If you were down in power by 50%, and it was totally the valves not closing all the way, you would know it because it would spudder big time.
 
Last edited:
Just got back from the shop with the bike. Mechanic showed me the dyno data. bike pulled hard for first couple of thou rpm, then flattened out and hit a wall at 5-5500 rpm @ 80mph. Seemed as if bike was looking for more but it was not there. Peaked at 22 hp (should be 50 ish). He also vac synched the carbs (or tried), left side needed screws turned out almost twice what the right side needed ( i think 4 on left and 2 1/4 on right). Bike should pull hard all the way to red line, but does not. He said to check timing and timing advance first. Then, pull valve cover and check to see if it jumped time and then to adjust valves. I hope it didn't jump time, I don't want to pull the cams 8-[ There were no air leaks to be found and everything is bone stock on the bike. I am looking for any ideas about what else to check.....Carbs again? been rebuilt and are super clean. Any electrical parts effect bike under load? Electrical timing advance box maybe? Nothing binds on the bike, brakes are good, tires new, tranny/clutch good, chain good. I am being told and have read that this bike should be a "Skreemer" (lol, thought i'd throw that in there) but it is nowhere near that. If any other info is needed please ask. I am gonna tackle this since I didn't want to pay several hundred dollars for them to look for the problem and another several to fix it. Thanks to anyone who helps.....Hopefully if I can get this thing all squared away I can go on a nice ride and meet some of you.

RAT
 
No disrespect again but what did that dyno guy do for you? Put a poor running bike on a dyno and confirm that something is messed up? Shame on them for taking your money.
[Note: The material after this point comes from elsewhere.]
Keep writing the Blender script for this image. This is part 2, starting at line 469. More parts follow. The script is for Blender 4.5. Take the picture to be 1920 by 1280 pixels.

Something is obviously malfunctioning. Most likely related to the ingition system if the carbs are truly as clean as you say. Too bad those dyno guys couldn't help you out more. It should be fairly easy to figure out which cylinder(s) are misfiring. Could be the ignitor if the bike runs on all cylinders at low rpm - again, assuming the carbs are properly clean.

Regarding the valves, it's not likely to cause the problem you note unless you have burned valves already. Hopefully that's not the case.
 
I agree that your ignition could be causing problems. The ignitor was out on my 550 and it would break up in the higher RPM's. Putting a timing light on the signal generator showed the spark jumping all over.

I also agree that the mechanic you took it to should not have put it on the dyno. What a waste of time, and YOUR MONEY. I hope he did not charge you much for that dyno run. I would recommend learning to wrench on it yourself. Don't trust someone you don't know with your bike.

Do the valve adjustment still, but also check your ignitor per the factory specs. Someone has also posted a good ignitor check method on the forum here. Search around and you will find it. I believe it was Nabrams (or something like that) that posted it. I checked my ignitor per the resistance figures provided in the 550 FSM.
 
Thanks guys. I think you are right with the ignition theory. The mech was a fairly decent guy, did not charge me for dyno time, only 2 hrs labor. He checked a few things, test rode it etc.... and before he started to rack up hours, he called. I will search for the igniter post and I have the Haynes manual too. I am not afraid to tinker or work on this thing, just have had more time on cars than bikes. Again, thanks for all the info....will keep you posted.